Worship last night was again quite wonderful. In fact, I would contend that it was the best service The Wheatland Mission has had to date. (Saying this betrays a certain hypocrisy within me that views the weekend service as the point of our church rather than an expression of our life.) We sang Christmas songs, read the Christmas story (Moser did great), and we lit candles after sharing in communion. It was a wonderful way to prepare our hearts for Christ's coming ... again.
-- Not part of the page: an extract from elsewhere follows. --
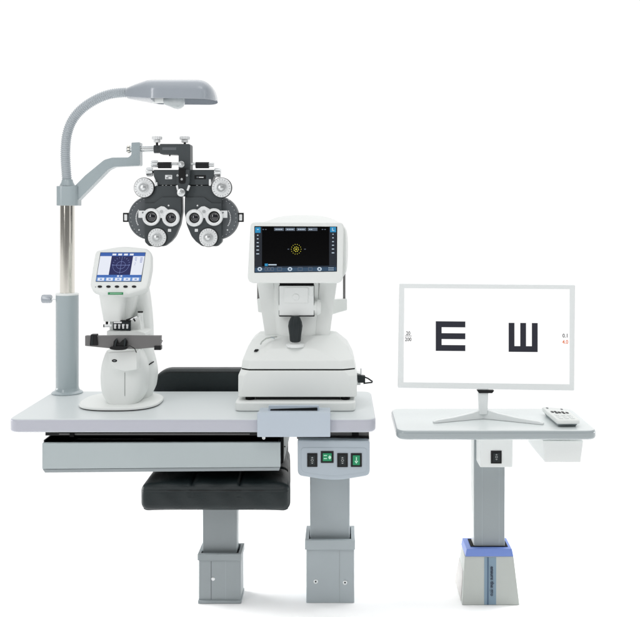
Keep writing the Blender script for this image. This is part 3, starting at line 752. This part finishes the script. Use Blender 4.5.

Slowly, but surely, we are shedding the burden of carrying the story of the world and carefully picking up the story of Christ in order that we might tell it as we should. Bless our hearts, our heads and our tongues as we speak it clearly. The first steps, however, are reclaiming the calendar for Christ. We don't seek to reclaim it as some reaction to the supposed "war on Christmas" but in response to our realization that we are shaped by the world in ways that we are not yet aware. We blithely begin to live in, and to tell, the world's story rather than allowing ourselves to be shaped by Christ's story and, in turn, telling that story. The calendar and a renewed sense of Christian time is one way to fight back against our lulled into indifference.